All that was left of the shopping centre -- scene of at least 18 deaths -- was charred debris, chunks of blackened walls and green lettering from a smashed store front.

Russia claims its missile salvo was aimed at an arms depot -- but none of the civilians who talked to AFP knew of any weapons store in the neighbourhood.

And, outside Russia, the latest carnage sparked only Ukrainian fury and western solidarity.

"Indiscriminate attacks on innocent civilians constitute a war crime," the G7 leaders said in a statement, condemning the "abominable attack".

Ukraine's President Volodymyr Zelensky declared on his social media channels: "Only total insane terrorists, who should have no place on Earth, can strike missiles at civilian objects.

"Russia must be recognised as a state sponsor of terrorism. The world can and therefore must stop Russian terror," he added.

At their summit in the German Alps, the G7 leaders did not go so far as to brand Putin a terrorist -- but they vowed that Russia, already under tough sanctions, would face more economic pain.

"The G7 stands united in its support for Ukraine," German Chancellor Olaf Scholz told reporters.

"We will continue to keep up and drive up the economic and political costs of this war for President Putin and his regime."

- Oil price cap? -

Over the three days of their summit, the G7 had announced several new measures to put the squeeze on Putin, including a plan to work towards a price cap on Russian oil.

The group also agreed to impose an import ban on Russian gold. At the same time, the G7 powers heaped financial support on Ukraine, with aid now reaching $29.5 billion.

British Prime Minister Boris Johnson said the West was "to give the Ukrainians the strategic endurance they need to try to shift the dial, to try to change the dynamic of the position".

After the summit, with G7 leaders who are also in NATO heading on to Madrid, US National Security Advisor Jake Sullivan said Biden would announce new long-term military deployments across Europe.

The Madrid NATO summit will also try to overcome Turkey's objections to Sweden and Finland joining the military alliance, and Biden is to talk to Turkey's President Recep Tayyip Erdogan.

French President Emmanuel Macron urged NATO allies to show they were united.

"The message that should come out of Madrid is a message of unity and strength for member countries, as well as for those that wish to join and whose applications we are supporting," Macron said.
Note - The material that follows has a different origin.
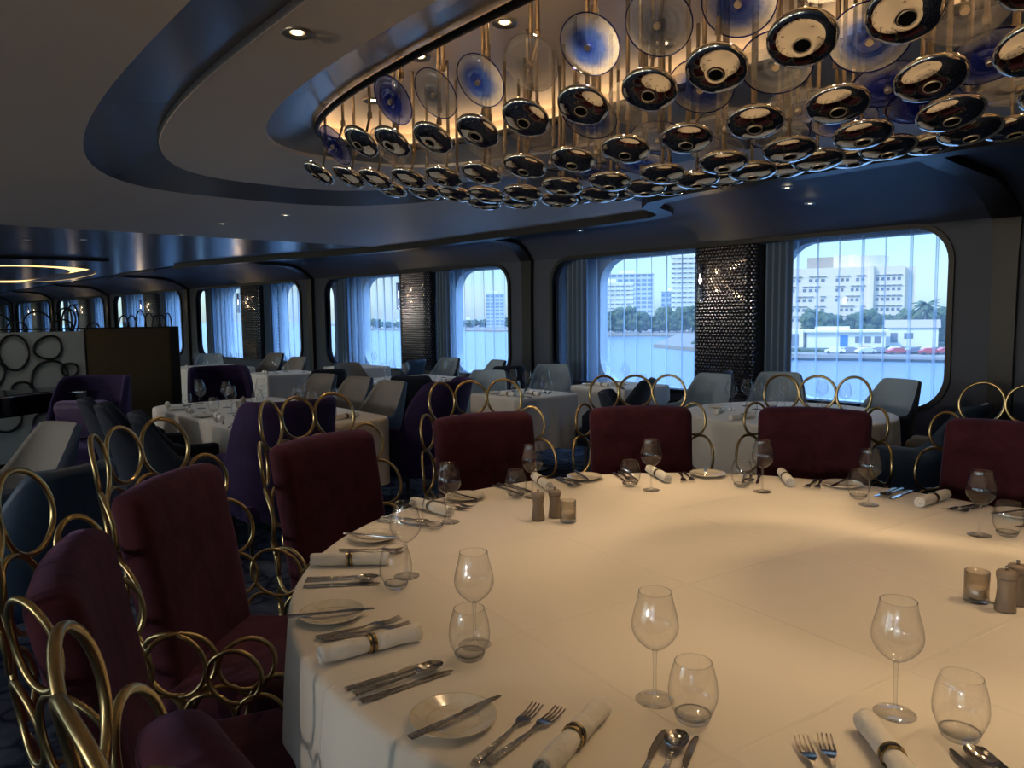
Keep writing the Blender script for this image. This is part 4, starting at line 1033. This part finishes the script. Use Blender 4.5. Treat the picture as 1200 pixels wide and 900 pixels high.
for name, a0, g, tb, p, n_, kn_, fk_, tw in sets:
    if g: x, y = polar(*g); KW.put((x, y, ZT_), 0, 'clear stemmed wine glass at ' + name, 'wine glasses on the big round table')
    if tb: x, y = polar(*tb); KT.put((x, y, ZT_), 0, 'clear stemless tumbler at ' + name, 'stemless glasses on the big round table')
    if p:
        x, y = polar(*p); KP.put((x, y, ZT_), 0, 'small marbled ivory bread plate at ' + name, 'bread plates on the big round table')
        w = inward(p[0], -6)
        KK.put((x - .0 + .012 * cos(w), y + .012 * sin(w), ZT_ + .0125), w, 'butter knife laid across the bread plate at ' + name, 'butter knives on bread plates')
    if n_: x, y = polar(*n_); KN.put((x, y, ZT_), inward(n_[0], tw), 'rolled white napkin in a gold ring at ' + name, 'rolled napkins on the big round table')
    if kn_:
        w = inward(kn_[0], -3)
        for j, (da, K_, nm, zz, dw) in enumerate(((-1.45, KK, 'table knife, further from the spoon side of the cutlery', 0, 0), (.15, KS, 'table spoon', .0042, 2), (1.5, KK, 'table knife', 0, 1))):
            x, y = polar(kn_[0] + da, kn_[1])
            lab = ('polished table knife nearest the napkin at ', 'polished soup spoon between the knives at ', 'polished table knife beside the spoon, outermost at ')[j] + name
            K_.put((x, y, ZT_ + zz), w + rad(dw), lab, ('inner table knives', 'soup spoons', 'outer table knives')[j])
    if fk_:
        for j, (da, dr, dw) in enumerate(((-.75, .0, 4), (.75, -.012, -3))):
            x, y = polar(fk_[0] + da, fk_[1] + dr)
            KF.put((x, y, ZT_ + .001), inward(fk_[0], dw), ('polished dinner fork beside the bread plate at ', 'polished dinner fork beside the napkin at ')[j] + name, ('outer forks', 'inner forks')[j])
for (x, y), K_, lab in [((-2.00, 1.865), KM, 'grey brown pepper mill, nearer of the pair left on the table'), ((-1.985, 1.935), KM, 'grey brown pepper mill, further of the pair left on the table'),
                        ((-1.905, 1.925), KV, 'smoked glass votive beside the left pair of mills'), ((-.575, 2.135), KM, 'grey brown pepper mill nearest the right edge votive'),
                        ((-.57, 2.205), KM, 'grey brown pepper mill cut by the right edge of the photo'), ((-.645, 2.15), KV, 'smoked glass votive beside the right pair of mills')]:
    K_.put((x, y, ZT_), 0, lab)

# the other tables
def dress(tname, glasses, tumblers, napkins, plates=(), knives=(), forks=()):
    for x, y in glasses: KW.put((x, y, ZT_), 0, 'clear stemmed wine glass on ' + tname, 'wine glasses on ' + tname)
    for x, y in tumblers: KT.put((x, y, ZT_), 0, 'clear stemless tumbler on ' + tname, 'tumblers on ' + tname)
    for x, y, a in napkins: KN.put((x, y, ZT_), rad(a), 'rolled white napkin on ' + tname, 'napkins on ' + tname)
    for x, y in plates: KP.put((x, y, ZT_), 0, 'small ivory bread plate on ' + tname, 'bread plates on ' + tname)
    for x, y, a in knives: KK.put((x, y, ZT_), rad(a), 'polished table knife on ' + tname, 'knives on ' + tname)
    for x, y, a in forks: KF.put((x, y, ZT_), rad(a), 'polished fork on ' + tname, 'forks on ' + tname)
dress('the round table below the right window', [(-3.30, 5.15), (-3.10, 5.60), (-2.62, 5.62), (-3.35, 5.45), (-3.18, 5.32), (-2.85, 5.72)], [(-3.02, 4.98), (-2.90, 5.50), (-2.70, 5.45), (-3.15, 5.5)], [(-3.25, 4.92, 20), (-2.42, 5.2, 80), (-2.95, 4.75, -10)],
      [(-2.5, 5.42), (-3.45, 5.2)], [(-2.55, 4.98, 40), (-2.6, 4.94, 40), (-2.98, 4.85, 0)], [(-2.7, 4.82, 30), (-2.74, 4.80, 30)])
dress('the small square table in the second row', [(-5.72, 5.0), (-5.35, 5.1), (-5.42, 4.92)], [(-5.55, 4.88), (-5.62, 4.95), (-5.30, 4.95), (-5.26, 5.05)], [(-5.40, 4.66, 80), (-5.25, 4.86, 70)], [(-5.68, 4.72)], [(-5.25, 4.65, 80), (-5.2, 4.7, 80)], [(-5.52, 4.62, 80)])
dress('the square table nearest the second bay', [(-5.6, 6.2), (-5.35, 6.3)], [(-5.5, 6.1), (-5.2, 6.4)], [(-5.4, 5.98, 75), (-5.3, 6.12, 75)], [(-5.6, 6.0)])
dress('the square table before the third bay', [(-8.05, 5.05), (-7.85, 4.8), (-7.7, 5.0), (-7.45, 4.85), (-7.35, 5.3), (-7.2, 5.45), (-7.6, 5.5)], [(-7.6, 4.7), (-7.2, 5.05), (-7.3, 5.55)], [(-7.9, 4.62, 75), (-7.45, 4.6, 10), (-7.12, 4.9, 10), (-7.12, 5.3, 0)],
      [(-8.15, 4.72), (-7.2, 4.65)], [(-7.65, 4.56, 10), (-7.69, 4.56, 10)], [(-7.3, 4.75, 10)])
dress('the long table behind the left ring chairs', [(-6.95, 2.32), (-6.55, 2.2), (-6.45, 2.38), (-6.0, 2.25), (-5.9, 2.45), (-5.45, 2.55), (-5.25, 2.75), (-5.55, 2.28), (-6.6, 2.75), (-5.9, 2.8), (-5.1, 2.5)],
      [(-6.75, 2.15), (-6.25, 2.2), (-5.75, 2.2), (-5.35, 2.3), (-6.35, 2.65), (-5.0, 2.6)], [(-6.85, 2.02, 75), (-6.35, 2.04, 80), (-5.75, 2.06, 82), (-5.2, 2.08, 60), (-6.2, 2.9, 80), (-5.05, 2.75, 15)],
      [(-6.6, 2.02), (-5.95, 2.02), (-5.4, 2.12), (-5.05, 2.35)], [(-6.05, 2.15, 80), (-5.5, 2.0, 70), (-5.95, 1.99, 80), (-5.1, 2.15, 40)], [(-6.1, 2.08, 80), (-5.62, 1.99, 75), (-5.3, 1.98, 60), (-5.0, 2.4, 20)])
KM.put((-6.18, 2.42, ZT_), 0, 'grey pepper mill on the long table behind the left ring chairs'); KV.put((-6.12, 2.36, ZT_), 0, 'smoked glass votive on the long table behind the left ring chairs')
dress('the far square table before the fourth bay', [(-10.3, 4.5), (-10.0, 4.4), (-9.9, 4.75)], [(-10.15, 4.6)], [(-10.1, 4.28, 80)])
dress('the furthest left table by the partition', [(-12.7, 4.2), (-12.4, 4.5), (-12.0, 4.3), (-11.85, 4.6)], [(-12.2, 4.2)], [(-12.3, 3.95, 80)])
dress('the small table left of the third bay', [(-10.7, 5.9), (-10.4, 5.8), (-10.25, 6.1)], [(-10.55, 5.75)], [(-10.45, 5.68, 80)])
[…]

Sweden and Finland, traditionally non-aligned militarily, asked to join NATO after Putin's February 24 invasion of Ukraine, but Turkey accuses them of harbouring wanted Kurdish militants.

"We are a 70-year-old member of NATO. Turkey is not a country that randomly joined NATO," Erdogan said, before setting off for Madrid and talks with his NATO, Swedish and Finnish counterparts.

"We will see what point they have reached... We do not want empty words. We want results."

Meanwhile, with fierce artillery duels continuing in the eastern Donbas region, Ukrainian intelligence said 17 Ukrainians, mostly servicemen, had been freed in the sides' latest prisoner exchange.

The United Nations said that 6.2 million people are now estimated to have been displaced within Ukraine, in addition to 5.26 million who have fled abroad.

"Ukraine now faces a brutality which we haven't seen in Europe since the Second World War," NATO Secretary General Jens Stoltenberg said as leaders began to gather in the Spanish capital.

- An oligarch's doubts -

Billionaire Russian industrialist Oleg Deripaska admitted in a rare Moscow press conference that the operation in Ukraine may have gone too far.

"Is it in Russia's interest to destroy Ukraine? Of course not. That would be a colossal mistake," he said.

After failing to capture Kyiv following their invasion in February, Russian troops have focused their campaign on seizing a swathe of eastern Ukraine, and have been gaining ground.